**Dataset extract**.
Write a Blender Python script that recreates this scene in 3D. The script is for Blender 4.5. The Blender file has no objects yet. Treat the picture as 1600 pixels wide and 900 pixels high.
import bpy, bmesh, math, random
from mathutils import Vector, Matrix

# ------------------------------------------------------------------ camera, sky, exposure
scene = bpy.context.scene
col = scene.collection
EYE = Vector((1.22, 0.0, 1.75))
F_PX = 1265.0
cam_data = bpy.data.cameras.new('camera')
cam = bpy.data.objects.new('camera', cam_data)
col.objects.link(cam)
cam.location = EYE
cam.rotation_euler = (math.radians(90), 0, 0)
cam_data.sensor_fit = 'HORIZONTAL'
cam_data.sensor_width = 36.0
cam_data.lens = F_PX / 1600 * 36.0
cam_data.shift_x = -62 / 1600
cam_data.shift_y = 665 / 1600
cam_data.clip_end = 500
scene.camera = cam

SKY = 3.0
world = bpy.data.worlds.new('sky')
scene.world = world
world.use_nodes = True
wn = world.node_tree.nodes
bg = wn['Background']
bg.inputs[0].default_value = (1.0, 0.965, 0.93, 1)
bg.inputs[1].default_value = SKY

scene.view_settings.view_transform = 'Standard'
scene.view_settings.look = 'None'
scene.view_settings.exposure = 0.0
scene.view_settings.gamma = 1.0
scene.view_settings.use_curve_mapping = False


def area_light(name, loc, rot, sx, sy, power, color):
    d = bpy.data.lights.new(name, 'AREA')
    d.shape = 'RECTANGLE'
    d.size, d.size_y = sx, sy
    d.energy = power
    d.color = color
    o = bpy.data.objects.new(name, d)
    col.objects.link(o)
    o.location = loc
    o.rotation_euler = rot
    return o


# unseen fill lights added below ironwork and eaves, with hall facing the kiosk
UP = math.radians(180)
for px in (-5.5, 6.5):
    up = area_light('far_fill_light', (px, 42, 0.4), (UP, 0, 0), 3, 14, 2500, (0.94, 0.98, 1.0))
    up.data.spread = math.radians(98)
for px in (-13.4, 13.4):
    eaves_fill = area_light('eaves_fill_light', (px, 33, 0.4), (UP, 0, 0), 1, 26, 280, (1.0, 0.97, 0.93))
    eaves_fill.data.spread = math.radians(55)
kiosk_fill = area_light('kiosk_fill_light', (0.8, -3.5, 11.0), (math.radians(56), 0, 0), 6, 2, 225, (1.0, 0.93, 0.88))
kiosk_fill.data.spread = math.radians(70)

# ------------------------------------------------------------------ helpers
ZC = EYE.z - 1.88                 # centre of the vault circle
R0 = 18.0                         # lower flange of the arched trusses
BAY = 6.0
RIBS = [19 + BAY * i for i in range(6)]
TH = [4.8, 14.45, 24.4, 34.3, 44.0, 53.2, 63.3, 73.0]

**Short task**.
Copy out all of the data exactly, leaving nothing out.

**Worked answer**.
Write a Blender Python script that recreates this scene in 3D. The script is for Blender 4.5. The Blender file has no objects yet. Treat the picture as 1600 pixels wide and 900 pixels high.
import bpy, bmesh, math, random
from mathutils import Vector, Matrix

# ------------------------------------------------------------------ camera, sky, exposure
scene = bpy.context.scene
col = scene.collection
EYE = Vector((1.22, 0.0, 1.75))
F_PX = 1265.0
cam_data = bpy.data.cameras.new('camera')
cam = bpy.data.objects.new('camera', cam_data)
col.objects.link(cam)
cam.location = EYE
cam.rotation_euler = (math.radians(90), 0, 0)
cam_data.sensor_fit = 'HORIZONTAL'
cam_data.sensor_width = 36.0
cam_data.lens = F_PX / 1600 * 36.0
cam_data.shift_x = -62 / 1600
cam_data.shift_y = 665 / 1600
cam_data.clip_end = 500
scene.camera = cam

SKY = 3.0
world = bpy.data.worlds.new('sky')
scene.world = world
world.use_nodes = True
wn = world.node_tree.nodes
bg = wn['Background']
bg.inputs[0].default_value = (1.0, 0.965, 0.93, 1)
bg.inputs[1].default_value = SKY

scene.view_settings.view_transform = 'Standard'
scene.view_settings.look = 'None'
scene.view_settings.exposure = 0.0
scene.view_settings.gamma = 1.0
scene.view_settings.use_curve_mapping = False


def area_light(name, loc, rot, sx, sy, power, color):
    d = bpy.data.lights.new(name, 'AREA')
    d.shape = 'RECTANGLE'
    d.size, d.size_y = sx, sy
    d.energy = power
    d.color = color
    o = bpy.data.objects.new(name, d)
    col.objects.link(o)
    o.location = loc
    o.rotation_euler = rot
    return o


# unseen fill lights added below ironwork and eaves, with hall facing the kiosk
UP = math.radians(180)
for px in (-5.5, 6.5):
    up = area_light('far_fill_light', (px, 42, 0.4), (UP, 0, 0), 3, 14, 2500, (0.94, 0.98, 1.0))
    up.data.spread = math.radians(98)
for px in (-13.4, 13.4):
    eaves_fill = area_light('eaves_fill_light', (px, 33, 0.4), (UP, 0, 0), 1, 26, 280, (1.0, 0.97, 0.93))
    eaves_fill.data.spread = math.radians(55)
kiosk_fill = area_light('kiosk_fill_light', (0.8, -3.5, 11.0), (math.radians(56), 0, 0), 6, 2, 225, (1.0, 0.93, 0.88))
kiosk_fill.data.spread = math.radians(70)

# ------------------------------------------------------------------ helpers
ZC = EYE.z - 1.88                 # centre of the vault circle
R0 = 18.0                         # lower flange of the arched trusses
BAY = 6.0
RIBS = [19 + BAY * i for i in range(6)]
TH = [4.8, 14.45, 24.4, 34.3, 44.0, 53.2, 63.3, 73.0]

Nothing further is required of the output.